De temps en temps, très rarement bien sûr, on me redonne à retravailler un script qui n'a aucun besoin d'être retravaillé. Qui est très bien comme il est. Qui n'attend plus qu'à devenir un film. Mais les huiles du studio, ou bien les producteurs, ou les stars, ou les metteurs en scène, ont une autre idée sur la question. Je me retrouve alors face à un dilemme moral, c'est parce que j'ai en moi cette petite voix nommée l'homme moral et l'homme moral qui est en moi veut se battre pour ce qui est juste. Il veut défendre ce script qui n'a aucunement besoin d'être retravaillé, ou, du moins, il veut refuser d'être personnellement impliqué de quelque façon que ce soit dans son éviscération.
Mais il ne fait ni l'un ni l'autre. (p.55)

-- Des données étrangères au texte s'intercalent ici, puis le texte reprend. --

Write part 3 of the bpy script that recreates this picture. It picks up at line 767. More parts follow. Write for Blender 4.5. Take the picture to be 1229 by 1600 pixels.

J'ai emprunté ce livre à mon neveu et je dois dire que sans lui, je n'aurais pas su que ce roman existait. Je ne le regrette pas car voici un roman formidable, au sens strict du terme :  terriblement bien ficelé et terriblement dramatique. Des histoires comme celle-ci il n'y a pas beaucoup d'écrivains capables d'en produire, à part peut-être Jim Harrison.
Nous sortons ensemble. Je titube légèrement, pour les apparences. Je m'appuie sur elle pour me soutenir, en ce qui est l'une de mes meilleures imitations de l'alcoolique notoire.
Il n'y a pas de rancune entre nous. pas du tout.
Dehors, il ne fait ni chaud ni froid. C'est le mois de mars, mais on dirait le mois de mai. On est en mai depuis janvier (p.216)
Karoo comme l'indique la quatrième de couverture, raconte l'histoire d'une chute. On en dit trop et pas assez. Karoo qui rectifie les scripts va s’atteler à une tâche interdite : rectifier la vie, rien de moins. Remettre droit ce qui est parti de travers, donner de l'équilibre à une famille amputée. Et le lecteur assiste impuissant au trajet de l'aiguille, la lame, la plume, qui pique d'une couture invisible et presque cruelle, la figure d'une famille écartelée, sorte de Doppelgänger du manteau usé du défunt père de Karoo qui hante les rues de New York comme un épouvantail qui prend vie sur un paria. Très bon moment de lecture malgré les dernières pages qui m'ont parues moins convaincantes (presque bâclées) au niveau de l'inspiration (ou alors c'est moi qui n'ai pas compris ce qui est toujours possible car je manque de références mythologiques).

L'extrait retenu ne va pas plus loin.